TELEVISION: Prime Video will give an early Christmas gift to football fans for the coming season: Amazon announced the Black Friday game on Nov. 24 will be available for all fans to stream for free.

The 2023 season will mark the first time the league has scheduled a game for the day after Thanksgiving. The teams for the 3 p.m. Eastern game will be announced later.


“It’s such an unusual day because so many people have it off work. So it’s really a unique opportunity to expose all fans to our broadcast,” Prime Video Vice President Jay Marine said.

The additional game gives Prime Video 16 regular-season games for the 2023 season, which will air from Weeks 2-17, as well as a preseason exhibition.

Prime Video has put some of its sports content in front of the paywall before, but for its international customers.
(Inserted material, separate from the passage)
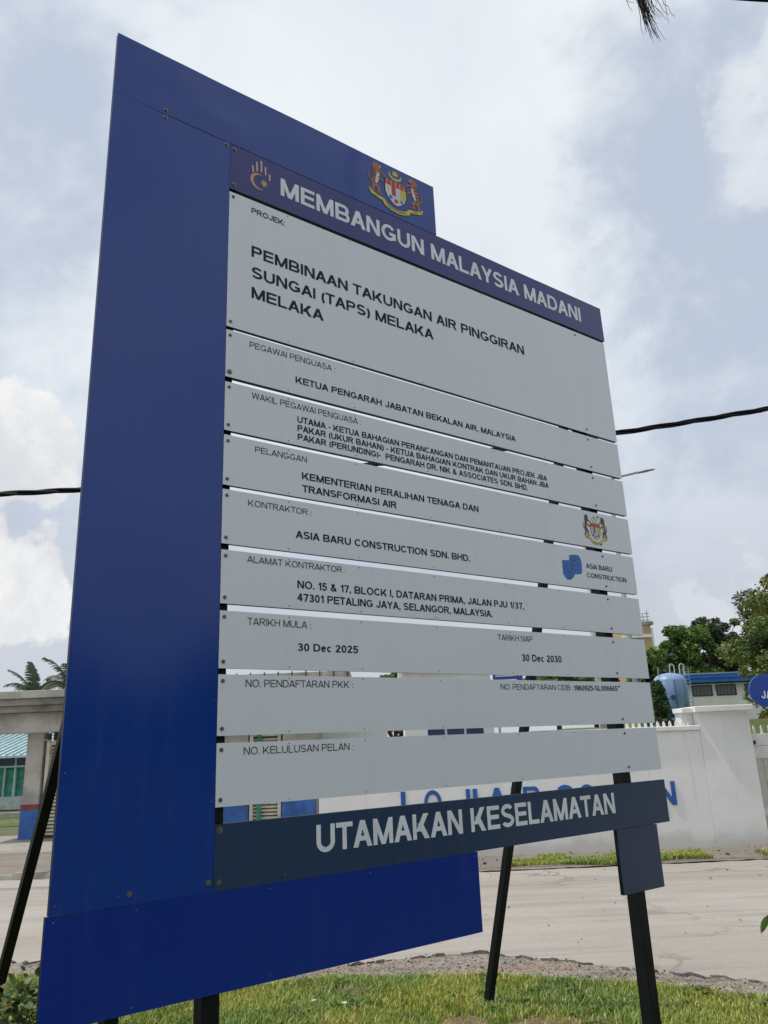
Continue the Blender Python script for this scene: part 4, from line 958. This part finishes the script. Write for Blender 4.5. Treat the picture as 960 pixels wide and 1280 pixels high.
# foreground shrub at the lower left
sh = thing('garden_shrub', 'leafy green shrub with reddish new leaves at the foot of the left brace', 'shrub', (-1.98, 3.75, 0))
r = random.Random(9); cc, rs = [], []
for _ in range(70):
    a = r.uniform(0, 6.283); q = r.uniform(0, 1)**.5; cc.append((.46*q*math.cos(a), .40*q*math.sin(a), r.uniform(.12, .86)*(1-.28*q*q))); rs.append(r.uniform(.06, .12))
mb = MB()
for c in cc[::2]: mb.tube([(c[0]*.15, c[1]*.15, -.05), (c[0]*.6, c[1]*.6, c[2]*.55), c], [.009, .006, .003], 5)
mb.build('stems', M['bark'], sh)
def big_leaves(name, cc, rs, n, size, mats, weights, seed, parent):
    """rounder leaves of eight faces with a folded midrib, for plants close by"""
    r = np.random.default_rng(seed); V = []; Fc = []; mi = []
    prof = [(0, 0), (.22, .30), (.5, .40), (.78, .28), (1, 0)]
    for _ in range(n):
        k = r.integers(0, len(cc)); d = r.normal(size=3); d /= np.linalg.norm(d)
        P = np.array(cc[k])+d*rs[k]*r.uniform(.4, 1.1); a = d+r.normal(size=3)*.5+np.array([0, 0, .25]); a /= np.linalg.norm(a)
        b = np.cross(a, [0, 0, 1]+r.normal(size=3)*.35); b /= np.linalg.norm(b)+1e-6; c = np.cross(b, a)
        s = size*r.uniform(.6, 1.25); base = len(V)
        for t, w in prof:
            m = P+a*s*t-c*s*.22*t*t
            V += [m+b*s*w+c*s*w*.35, m, m-b*s*w+c*s*w*.35]
        for i in range(4):
            q = base+i*3; Fc += [(q, q+1, q+4, q+3), (q+1, q+2, q+5, q+4)]
        mm = r.choice(len(mats), p=weights); mi += [mm]*8
    return from_arrays(name, V, Fc, mats, mi, parent, smooth=True)
big_leaves('leaves', cc, rs, 3300, .042, [M['leafA'], M['leafB'], M['leafY'], M['leafR'], M['leafC']], (.18, .40, .08, .04, .30), 7, sh)['kind'] = 'stuff'

# slim sapling at the right edge, one leaf tip in view
sp = thing('sapling', 'slim sapling whose single leaf tip pokes in at the right edge', 'sapling', (1.42, 3.02, 0))
MB().tube([(0, 0, -.05), (.02, .01, .6), (-.01, 0, 1.15)], [.008, .006, .003], 6).build('stem', M['bark'], sp)
def one_leaf(par, base, tip, w, mat):
    b0, t0 = Vector(base), Vector(tip); a = t0-b0; s = a.cross(Vector((0, 1, .2))).normalized()*w; nn = s.cross(a).normalized()*w*.3
    vs, fs = [], []
    for t, k in [(0, .05), (.25, .8), (.5, 1), (.75, .7), (1, 0.02)]:
        m_ = b0+a*t; vs += [m_+s*k+nn*k, m_, m_-s*k+nn*k]
    for i in range(4): q = i*3; fs += [(q, q+1, q+4, q+3), (q+1, q+2, q+5, q+4)]
    from_arrays('leaf', vs, fs, mat, parent=par, smooth=True)
one_leaf(sp, (-.115, 0, 1.065), (-.155, 0, 1.005), .013, M['leafA'])
MB().tube([(-.01, 0, 1.13), (-.07, 0, 1.10), (-.115, 0, 1.065)], .002, 5).build('stalk', M['leafB'], sp)
for i in range(7):
    a = i*2.4+4.6; z = .5+i*.09
    one_leaf(sp, (.03*math.cos(a)+.01, .03*math.sin(a), z), (.03+.10*abs(math.cos(a)), .11*math.sin(a), z-.03), .02, M['leafA'])

# dark hanging needles from a branch above the frame
tw = thing('hanging_twig', 'dark drooping tuft of needles hanging in at the top edge', 'twig', (1.42, 3.0, 5.34))
MB().tube([(-.5, .5, .9), (-.15, .15, .35), (0, 0, .05)], [.02, .012, .007], 6).build('branch', M['twig'], tw)
r = random.Random(4); mb = MB()
for i in range(64):
    x = r.gauss(0, .014) if i < 46 else r.uniform(-.12, .16); L = (r.uniform(.14, .36) if i < 46 else r.uniform(.09, .20)); z0 = .02
    dx = r.gauss(.03, .018); p = [(x*.25, 0, z0+.03)]
    for k in range(1, 6): t = k/5; p.append((x+dx*t*t*1.2+r.uniform(-.002, .002), r.uniform(-.01, .01)+x*.3, z0-L*t))
    mb.tube(p, [.0022, .002, .0018, .0016, .0013, .0008], 4)
mb.build('needles', M['twig'], tw)['kind'] = 'stuff'

# ================================================================== OVERHEAD CABLES, LAMP, POLE
def cable(pts, r0, rs_, label, turns, strands=3):
    t = thing('overhead_cable', label, 'cable', pts[0])
    o0 = Vector(pts[0]); xs = [p[0] for p in pts]
    P = []; N = 260
    c = np.polyfit([p[0] for p in pts], [p[2] for p in pts], 2); cy = np.polyfit([p[0] for p in pts], [p[1] for p in pts], 1)
    X_ = np.linspace(min(xs), max(xs), N)
    for s in range(strands):
        q = [Vector((x, np.polyval(cy, x)+r0*math.cos(x*turns+s*6.283/strands), np.polyval(c, x)+r0*math.sin(x*turns+s*6.283/strands)))-o0 for x in X_]
        MB().tube(q, rs_, 6).build('strand', M['cable'], t, smooth=True)
cable([(-26, 11, 7.6), (-5.85, 11, 5.70), (-4.62, 11, 5.67), (0.0, 11, 5.62), (3.65, 11, 6.10), (6.03, 11, 6.42), (26, 11, 11.5)], .026, .022, 'thick twisted black cable running behind the signboard across the sky', 3.4)
cable([(-8, 9, 15.5), (6.02, 9, 12.35), (6.2, 9, 12.33), (20, 9, 11.6)], .012, .016, 'thin black cable crossing the top right corner of the sky', 2.0, 2)
lp = thing('street_lamp', 'tall thin street lamp with its head showing right of the signboard', 'street lamp', (4.98, 16, 0))
MB().tube([(0, 0, -.2), (0, 0, 3.5), (0, 0, 6.95), (.05, 0, 7.08), (.35, 0, 7.14), (.66, 0, 7.20)], [.075, .06, .045, .032, .026, .024], 8).build('pole', M['steel'], lp, smooth=True)
mb = MB(); hd = []
for t, w, h_ in [(0, .03, .02), (.12, .05, .03), (.45, .08, .035), (.9, .05, .02), (1, .01, .01)]:
    x = .62+.44*t; z = 7.19+.075*t
    hd.append([(x, -w, z), (x, 0, z-h_), (x, w, z), (x, 0, z+h_)])
vs = [p for rr_ in hd for p in rr_]; fs = [(i*4+k, i*4+(k+1) % 4, (i+1)*4+(k+1) % 4, (i+1)*4+k) for i in range(4) for k in range(4)]+[(3, 2, 1, 0), (16, 17, 18, 19)]
mb.quad_ring(vs, fs).build('lamp_head', M['steel'], lp, bevel=.005)
up_ = thing('utility_pole', 'grey concrete utility pole glimpsed through the plank gaps', 'pole', (5.85, 22, 0))
MB().tube([(0, 0, -.2), (0, 0, 7.0)], [.13, .10], 10).build('pole', M['concrete'], up_, smooth=True)
MB().box(-.5, .5, -.12, -.04, 6.55, 6.65).build('cross_arm', M['steel'], up_)

# ================================================================== BACKGROUND BUILDINGS AND TANK
tk = thing('water_tank', 'upright blue steel tank with domed top on short legs', 'tank', (10.66, 30, 1.95))
def lathe(prof, n=28, mi=0):
    mb = MB(); vs = []
    for r_, z in prof: vs += [(r_*math.cos(6.283*k/n), r_*math.sin(6.283*k/n), z) for k in range(n)]
    fs = [(i*n+k, i*n+(k+1) % n, (i+1)*n+(k+1) % n, (i+1)*n+k) for i in range(len(prof)-1) for k in range(n)]
    return mb.quad_ring(vs, fs)
lathe([(.0, .22), (.30, .26), (.50, .36), (.58, .48)]).build('tank_bottom', M['tank_dk'], tk, smooth=True)
lathe([(.585, .48), (.60, .50), (.60, 1.60), (.59, 1.62)]).build('tank_shell', M['tank'], tk, smooth=True)
lathe([(.59, 1.62), (.55, 1.71), (.43, 1.80), (.25, 1.86), (0.01, 1.89)]).build('tank_dome', M['tank'], tk, smooth=True)
for a in (45, 135, 225, 315):
    x, y = .44*math.cos(R(a)), .44*math.sin(R(a)); MB().box(x-.05, x+.05, y-.05, y+.05, -.15, .5).build('leg', M['tank_dk'], tk)
for x in (-.03, .34):
    MB().tube([(x, -.25, 1.80), (x, -.27, 2.12), (x+.05, -.27, 2.19), (x+.12, -.27, 2.19), (x+.17, -.27, 2.12), (x+.17, -.25, 1.78)], .016, 6).build('guard_rail', M['gate_white'], tk)
lad = MB()
for x in (.38, .58): lad.tube([(x, -.52, -.1), (x, -.50, 2.0)], .016, 6)
for k in range(14): lad.tube([(.38, -.51, .05+k*.14), (.58, -.51, .05+k*.14)], .010, 5)
lad.build('ladder', M['tank'], tk)
MB().tube([(-.2, -.585, .95), (-.2, -.72, .95)], .09, 12).build('manhole', M['tank_dk'], tk); MB().tube([(-.46, -.2, 1.7), (-.46, -.2, 2.05)], .02, 6).build('vent_pipe', M['steel'], tk)
MB().tube([(-.06, -.64, .3), (-.06, -.64, 1.6)], .018, 6).build('pipe', M['tank_dk'], tk)

bb = thing('blue_roofed_building', 'low white pump building with a blue roof edge and two louvred windows', 'building', (0, 34, 1.9))
B('wall', M['coping'], bb, 12.55, 19, 0, 4, 0, 1.70)
B('side_panel', M['tank_dk'], bb, 12.2, 12.54, -.1, 3.6, 0, 1.62)
rf = MB().box(12.1, 19.3, -.55, 4.5, 1.74, 1.96).build('roof', M['roof_blue'], bb)
B('fascia', M['roof_blue'], rf, 12.05, 19.35, -.62, -.552, 1.90, 2.10)
B('gutter', M['tank'], rf, 12.05, 19.35, -.66, -.622, 2.06, 2.12)
for x in (13.02, 14.05, 15.3, 16.5):
    w_ = MB().box(x-.03, x+.83, -.03, -.001, 1.18, 1.22).box(x-.03, x+.83, -.03, -.001, 1.60, 1.64).box(x-.03, x, -.03, -.001, 1.22, 1.60).box(x+.80, x+.83, -.03, -.001, 1.22, 1.60).build('window', M['dark'], bb)
    B('pane', M['glass'], w_, x, x+.80, -.012, -.002, 1.22, 1.60)
    for k in range(5): B('louvre', M['concrete'], w_, x+.06+k*.15, x+.075+k*.15, -.028, -.013, 1.22, 1.60)

tt = thing('tan_tower', 'tall tan tower block with antennas on its top corner', 'tower', (0, 60, 0))
B('wall', M['tan'], tt, 18.2, 20.42, 0, 6, 0, 9.72)
B('wall', M['wall_white'], tt, 20.421, 20.62, .1, 5.9, 0, 9.5)['label'] = 'white edge strip of the tower'
B('parapet', M['concrete_dk'], tt, 19.2, 20.66, -.1, 6.1, 9.722, 9.98)
B('band', M['concrete_dk'], tt, 18.15, 20.66, -.12, -.001, 6.32, 6.46)
B('band', M['coping'], tt, 18.15, 20.4, -.10, -.001, 8.75, 8.98)['label'] = 'pale band near the top'
for i, (x, h_) in enumerate([(19.45, 1.3), (19.75, 1.05), (20.05, .75), (20.38, .95)]):
    a = MB().tube([(x, .3, 9.98), (x, .3, 9.98+h_)], .03, 6)
    for k in range(int(h_/.26)): a.box(x-.16, x+.16, .26, .34, 10.1+k*.26, 10.16+k*.26)
    a.build('antenna', M['steel'], tt)

hu = thing('white_hut', 'small flat roofed white hut just behind the left end of the wall', 'hut', (0, 20.2, 0))
B('wall', M['wall_white'], hu, -1.95, -.15, 0, 2, 0, 2.30)
B('roof', M['coping'], hu, -2.05, -.05, -.15, 2.15, 2.305, 2.42, bevel=.01)
for x in (-1.55, -.7):
    w_ = B('window_frame', M['concrete_dk'], hu, x, x+.36, -.03, -.001, 1.1, 1.80); B('pane', M['glass'], w_, x+.03, x+.33, -.034, -.0305, 1.13, 1.77)
ob = thing('white_office', 'white office block with a strip of dark blue windows behind the wall', 'building', (0, 20.6, 0))
B('wall', M['wall_white'], ob, .32, 2.62, 0, 4, 0, 3.45)
B('roof', M['coping'], ob, .2, 2.74, -.2, 4.2, 3.455, 3.58, bevel=.01)
for k in range(3):
    x = .88+k*.50; w_ = B('window_frame', M['gate_white'], ob, x, x+.48, -.03, -.001, 1.25, 2.05); B('pane', M['glass_blue'], w_, x+.02, x+.46, -.036, -.0305, 1.27, 2.03)
nbd = thing('notice_board', 'blue notice board with white lines beside the white office', 'sign', (0, 19.9, 0))
B('board', M['sign_blue'], nbd, 2.60, 3.36, 0, .04, 2.85, 3.35)
for z in (2.98, 3.10, 3.20): B('printed_line', M['print_white'], nbd, 2.66, 3.20, -.004, -.001, z, z+.022)
for x in (2.68, 3.24): MB().tube([(x, .07, -.2), (x, .07, 3.3)], .03, 8).build('post', M['steel'], nbd)

car = thing('parked_car', 'white car parked behind the wall, its roof showing through a plank gap', 'car', (3.35, 16.4, 0))
prof = [(-2.1, .35), (-2.12, .80), (-1.95, 1.02), (-1.55, 1.12), (-1.15, 1.66), (-.9, 1.74), (.5, 1.76), (.75, 1.70), (1.25, 1.20), (1.95, 1.05), (2.12, .85), (2.12, .35)]
mb = MB()
for a, b, ins in ((-.82, .82, 0),): mb.prism(prof, a, b)
body = mb.build('body', M['car_paint'], car, bevel=.07)
for s in (-1, 1):
    y0, y1 = (.822, .828) if s > 0 else (-.828, -.822)
    for q in ([(-1.10, 1.18), (-.95, 1.62), (-.30, 1.66), (-.30, 1.18)], [(-.22, 1.18), (-.22, 1.66), (.46, 1.66), (.98, 1.20)]): MB().prism(q, y0, y1).build('window', M['glass'], car)
MB().quad_ring([(1.24, -.70, 1.235), (1.24, .70, 1.235), (.80, .64, 1.675), (.80, -.64, 1.675)], [(0, 1, 2, 3)]).build('windscreen', M['glass'], car)
for x in (-1.3, 1.35):
    for y in (-.84, .66):
        w_ = MB().tube([(x, y, .32), (x, y+.18, .32)], .32, 20).build('wheel', M['tyre'], car); MB().tube([(x, y-.004, .32), (x, y+.184, .32)], .19, 14).build('rim', M['steel'], w_)
for y in (-.72, .46): MB().box(2.10, 2.135, y, y+.26, .72, .86).build('headlight', M['glass'], car)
It is a co-holder of the rights to the French Open tennis tournament in France and last year allowed everyone in that country access to the quarterfinal match between Rafael Nadal and Novak Djokovic.
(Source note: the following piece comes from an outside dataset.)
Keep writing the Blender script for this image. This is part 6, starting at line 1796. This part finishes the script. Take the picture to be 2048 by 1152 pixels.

Last season marked the first year Prime Video was the exclusive carrier of “Thursday Night Football.” According to Nielsen figures, the 15-game package on Prime Video averaged 9.58 million viewers while Amazon’s first-party viewership measurement showed an average of 11.3 million.

FALCONS: Outside linebacker Lorenzo Carter, who was second on the team with four sacks in 2022, will remain with Atlanta on a two-year deal, the team announced.

Carter started all 17 games last season and set a career high with 58 tackles. He had 12 quarterbacks hits, six tackles for losses, a fumble recovery and an interception returned for a touchdown.

BUCCANEERS: Veteran left tackle Donovan Smith was released by Tampa Bay in a cost-cutting move.

The durable 2015 second-round draft pick started 124 regular-season and seven playoff games over eight seasons with the Bucs, who entered the offseason more than $58 million dollars over the NFL salary cap.

Releasing Smith, who signed a two-year, $31.8 million contract extension in March 2021, creates about $9.95 million in cap space.